UP Congress relies on turncoats for success in LS polls
The Congress in Uttar Pradesh is trying to regain lost ground by relying on turncoats who claim to have influence over their caste in the area.
Imran Masood, the Congress candidate from Saharanpur, has set a record of sorts in party hopping.
Masood, a former UPCC vice-president, switched over to Samajwadi Party just before the 2022 assembly elections. He again jumped ship and joined the BSP in October of the same year.
Earlier this year, he returned to the Congress and is in the fray from Saharanpur, the crucial west UP seat having a sizable population of Muslims.
Masood, infamous for his controversial remarks against PM Narendra Modi, is up against BJP’s Raghav Lakhan Pal and Majid Ali of BSP.
Except for the 2007 assembly elections when he won from Muzaffarabad assembly seat as an independent, Masood has been consistently losing assembly and Lok Sabha elections from Saharanpur.
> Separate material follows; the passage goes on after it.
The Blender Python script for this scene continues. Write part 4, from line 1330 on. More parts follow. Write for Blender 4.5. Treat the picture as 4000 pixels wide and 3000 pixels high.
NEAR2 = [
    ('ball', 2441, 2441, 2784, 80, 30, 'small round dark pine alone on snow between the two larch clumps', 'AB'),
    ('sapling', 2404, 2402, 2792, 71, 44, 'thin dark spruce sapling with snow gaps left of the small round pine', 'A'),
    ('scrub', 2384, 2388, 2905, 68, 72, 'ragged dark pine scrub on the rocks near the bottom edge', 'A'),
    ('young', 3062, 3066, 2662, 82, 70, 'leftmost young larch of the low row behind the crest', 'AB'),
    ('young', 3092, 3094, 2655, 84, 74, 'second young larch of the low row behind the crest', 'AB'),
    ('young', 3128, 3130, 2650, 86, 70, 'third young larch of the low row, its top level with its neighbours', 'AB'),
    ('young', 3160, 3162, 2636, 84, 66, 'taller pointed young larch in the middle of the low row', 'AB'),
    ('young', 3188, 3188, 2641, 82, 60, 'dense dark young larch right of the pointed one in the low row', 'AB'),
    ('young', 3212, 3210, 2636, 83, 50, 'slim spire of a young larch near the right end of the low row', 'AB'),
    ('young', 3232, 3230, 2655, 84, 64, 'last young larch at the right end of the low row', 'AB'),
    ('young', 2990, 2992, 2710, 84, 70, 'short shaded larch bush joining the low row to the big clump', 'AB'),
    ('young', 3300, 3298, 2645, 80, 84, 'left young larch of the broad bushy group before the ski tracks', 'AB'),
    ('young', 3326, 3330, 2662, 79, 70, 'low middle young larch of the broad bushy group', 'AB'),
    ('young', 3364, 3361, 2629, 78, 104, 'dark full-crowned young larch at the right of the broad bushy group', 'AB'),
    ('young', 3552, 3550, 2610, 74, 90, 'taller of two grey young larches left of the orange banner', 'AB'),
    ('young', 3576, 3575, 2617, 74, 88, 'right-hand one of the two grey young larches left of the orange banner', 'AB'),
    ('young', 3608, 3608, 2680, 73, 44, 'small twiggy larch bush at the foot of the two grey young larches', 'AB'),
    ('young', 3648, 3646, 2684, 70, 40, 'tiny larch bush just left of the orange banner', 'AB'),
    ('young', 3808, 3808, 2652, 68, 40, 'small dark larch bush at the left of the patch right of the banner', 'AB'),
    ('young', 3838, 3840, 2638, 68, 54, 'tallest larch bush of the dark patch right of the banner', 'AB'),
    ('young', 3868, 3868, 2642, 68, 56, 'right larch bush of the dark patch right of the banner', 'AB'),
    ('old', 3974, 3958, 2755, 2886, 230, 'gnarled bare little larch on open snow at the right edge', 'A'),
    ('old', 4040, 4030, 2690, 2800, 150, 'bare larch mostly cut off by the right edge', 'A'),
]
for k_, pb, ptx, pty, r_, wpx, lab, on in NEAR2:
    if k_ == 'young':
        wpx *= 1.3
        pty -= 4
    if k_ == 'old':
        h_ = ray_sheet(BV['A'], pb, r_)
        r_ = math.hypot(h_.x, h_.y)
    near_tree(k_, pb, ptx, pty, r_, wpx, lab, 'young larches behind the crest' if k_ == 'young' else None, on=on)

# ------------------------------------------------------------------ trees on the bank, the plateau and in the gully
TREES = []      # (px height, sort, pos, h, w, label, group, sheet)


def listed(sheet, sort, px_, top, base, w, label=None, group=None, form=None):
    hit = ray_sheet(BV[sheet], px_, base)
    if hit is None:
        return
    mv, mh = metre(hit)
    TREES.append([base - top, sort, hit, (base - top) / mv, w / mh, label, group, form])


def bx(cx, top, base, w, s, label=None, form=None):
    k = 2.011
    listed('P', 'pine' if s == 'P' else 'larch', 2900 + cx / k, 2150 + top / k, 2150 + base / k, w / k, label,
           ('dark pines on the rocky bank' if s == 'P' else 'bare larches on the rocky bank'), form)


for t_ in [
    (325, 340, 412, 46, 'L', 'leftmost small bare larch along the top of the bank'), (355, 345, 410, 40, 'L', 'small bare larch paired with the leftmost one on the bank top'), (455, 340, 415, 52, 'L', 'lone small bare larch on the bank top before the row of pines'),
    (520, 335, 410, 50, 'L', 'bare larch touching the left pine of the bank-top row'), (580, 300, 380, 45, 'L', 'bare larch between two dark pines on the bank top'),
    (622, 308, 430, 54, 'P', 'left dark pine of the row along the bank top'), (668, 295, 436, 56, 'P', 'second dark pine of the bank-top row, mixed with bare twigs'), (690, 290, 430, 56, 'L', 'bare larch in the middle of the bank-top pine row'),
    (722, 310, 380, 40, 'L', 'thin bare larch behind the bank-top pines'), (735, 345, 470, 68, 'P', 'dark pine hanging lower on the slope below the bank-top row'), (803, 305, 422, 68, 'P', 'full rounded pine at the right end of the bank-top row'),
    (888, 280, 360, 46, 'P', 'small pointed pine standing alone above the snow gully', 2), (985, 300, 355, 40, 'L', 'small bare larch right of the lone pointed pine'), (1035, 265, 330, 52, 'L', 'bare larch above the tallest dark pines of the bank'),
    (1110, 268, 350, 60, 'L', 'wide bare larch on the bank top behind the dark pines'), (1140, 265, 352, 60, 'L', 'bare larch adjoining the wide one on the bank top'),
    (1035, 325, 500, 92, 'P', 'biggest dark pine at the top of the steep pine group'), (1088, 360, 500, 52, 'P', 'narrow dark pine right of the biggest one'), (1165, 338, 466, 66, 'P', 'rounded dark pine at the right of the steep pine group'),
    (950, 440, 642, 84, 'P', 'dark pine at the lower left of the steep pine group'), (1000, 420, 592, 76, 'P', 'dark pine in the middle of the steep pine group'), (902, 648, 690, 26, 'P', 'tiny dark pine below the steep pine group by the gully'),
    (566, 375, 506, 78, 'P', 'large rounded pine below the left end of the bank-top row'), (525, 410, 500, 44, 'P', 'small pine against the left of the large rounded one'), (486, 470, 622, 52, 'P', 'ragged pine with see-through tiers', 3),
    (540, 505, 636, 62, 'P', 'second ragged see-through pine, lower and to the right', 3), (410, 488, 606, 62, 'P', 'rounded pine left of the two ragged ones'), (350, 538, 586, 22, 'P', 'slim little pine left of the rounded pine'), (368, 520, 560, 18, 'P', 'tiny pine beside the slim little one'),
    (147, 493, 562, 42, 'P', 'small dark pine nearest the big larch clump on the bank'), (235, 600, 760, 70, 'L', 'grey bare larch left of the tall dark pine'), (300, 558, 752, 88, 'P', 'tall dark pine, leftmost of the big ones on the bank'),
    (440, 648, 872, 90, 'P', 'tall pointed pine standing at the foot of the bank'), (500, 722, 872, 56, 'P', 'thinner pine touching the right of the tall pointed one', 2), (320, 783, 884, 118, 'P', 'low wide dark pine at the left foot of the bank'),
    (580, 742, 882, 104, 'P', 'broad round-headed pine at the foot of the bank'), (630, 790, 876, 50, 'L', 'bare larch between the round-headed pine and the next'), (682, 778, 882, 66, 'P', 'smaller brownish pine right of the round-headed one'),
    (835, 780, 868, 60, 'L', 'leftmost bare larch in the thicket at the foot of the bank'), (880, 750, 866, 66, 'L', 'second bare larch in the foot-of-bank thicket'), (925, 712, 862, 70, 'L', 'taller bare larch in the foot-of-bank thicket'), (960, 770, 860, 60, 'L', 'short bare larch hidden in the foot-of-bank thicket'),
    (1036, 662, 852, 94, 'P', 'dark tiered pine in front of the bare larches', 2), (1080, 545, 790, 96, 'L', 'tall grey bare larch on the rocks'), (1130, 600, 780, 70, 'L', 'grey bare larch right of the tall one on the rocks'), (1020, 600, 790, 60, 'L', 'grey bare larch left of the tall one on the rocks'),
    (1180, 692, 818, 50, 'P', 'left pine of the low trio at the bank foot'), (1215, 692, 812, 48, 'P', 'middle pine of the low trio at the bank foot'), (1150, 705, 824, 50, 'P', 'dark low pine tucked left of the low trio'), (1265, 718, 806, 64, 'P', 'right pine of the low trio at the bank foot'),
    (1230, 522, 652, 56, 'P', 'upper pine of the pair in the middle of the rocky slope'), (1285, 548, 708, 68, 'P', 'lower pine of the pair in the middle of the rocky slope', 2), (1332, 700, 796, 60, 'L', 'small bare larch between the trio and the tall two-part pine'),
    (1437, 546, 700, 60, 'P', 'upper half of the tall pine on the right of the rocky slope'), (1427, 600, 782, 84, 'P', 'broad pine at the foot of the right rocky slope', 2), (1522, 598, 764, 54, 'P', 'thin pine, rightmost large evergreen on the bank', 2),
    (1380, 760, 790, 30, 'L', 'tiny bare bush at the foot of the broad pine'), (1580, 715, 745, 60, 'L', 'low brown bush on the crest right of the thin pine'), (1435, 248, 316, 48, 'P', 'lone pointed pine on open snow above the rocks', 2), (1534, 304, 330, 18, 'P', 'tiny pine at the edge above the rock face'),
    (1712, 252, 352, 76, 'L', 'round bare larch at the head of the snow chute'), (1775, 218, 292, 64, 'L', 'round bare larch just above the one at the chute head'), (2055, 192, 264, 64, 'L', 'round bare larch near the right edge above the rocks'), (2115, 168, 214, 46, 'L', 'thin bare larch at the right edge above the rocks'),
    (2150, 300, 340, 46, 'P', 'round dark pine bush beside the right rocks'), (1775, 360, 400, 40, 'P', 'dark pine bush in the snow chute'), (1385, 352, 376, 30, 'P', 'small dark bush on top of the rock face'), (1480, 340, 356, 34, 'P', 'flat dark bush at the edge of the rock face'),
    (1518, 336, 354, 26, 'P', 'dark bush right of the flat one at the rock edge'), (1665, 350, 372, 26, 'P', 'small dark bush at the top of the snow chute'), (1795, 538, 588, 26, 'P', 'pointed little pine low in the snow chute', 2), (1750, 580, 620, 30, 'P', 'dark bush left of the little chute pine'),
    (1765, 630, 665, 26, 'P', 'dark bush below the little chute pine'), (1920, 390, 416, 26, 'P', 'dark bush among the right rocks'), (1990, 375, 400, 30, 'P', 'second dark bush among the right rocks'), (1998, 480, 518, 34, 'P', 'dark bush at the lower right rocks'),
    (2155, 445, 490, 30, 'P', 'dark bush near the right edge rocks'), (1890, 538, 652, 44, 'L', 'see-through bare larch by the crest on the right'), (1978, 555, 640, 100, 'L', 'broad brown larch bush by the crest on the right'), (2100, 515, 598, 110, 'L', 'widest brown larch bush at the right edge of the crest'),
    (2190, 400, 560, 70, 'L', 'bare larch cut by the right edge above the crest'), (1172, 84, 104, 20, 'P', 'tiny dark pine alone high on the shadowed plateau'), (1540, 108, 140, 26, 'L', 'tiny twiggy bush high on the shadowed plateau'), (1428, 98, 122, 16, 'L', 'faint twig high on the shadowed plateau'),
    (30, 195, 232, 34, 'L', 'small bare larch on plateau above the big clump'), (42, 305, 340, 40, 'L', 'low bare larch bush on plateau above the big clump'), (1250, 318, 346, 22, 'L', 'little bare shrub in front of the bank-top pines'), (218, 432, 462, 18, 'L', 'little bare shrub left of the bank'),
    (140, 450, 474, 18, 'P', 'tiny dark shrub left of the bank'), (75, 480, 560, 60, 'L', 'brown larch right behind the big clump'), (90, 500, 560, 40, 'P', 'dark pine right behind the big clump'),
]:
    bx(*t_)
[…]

Sadal Prasad, a former minister in the Bahujan Samaj Party government from 2007-2012, joined the Congress last month and is the party candidate from Bansgaon (reserved) Lok Sabha seat located in Gorakhpur district.
Though the Congress has been allotted three out of the five seats in the Gorakhpur division, it is facing a dearth of strong candidates who can win the seats or give a tough fight to the BJP that has already announced to field sitting MPs on the four seats — Maharajganj, Kushinagar, Bansgaon and Gorakhpur.
The Congress was pushed to third or fourth position on the five seats.
In Allahabad — once the home seat of the Congress — the party has fielded Ujjwal Raman Singh as its candidate.
Ujjwal Raman Singh, the son of former Samajwadi minister Reoti Raman Singh, quit the Samajwadi Party to join the Congress, two days before his ticket was announced.
In nominating Ujjwal Raman Singh, the Congress conveniently ignored the claim of its senior leader and former MLA Anugrah Narain Singh.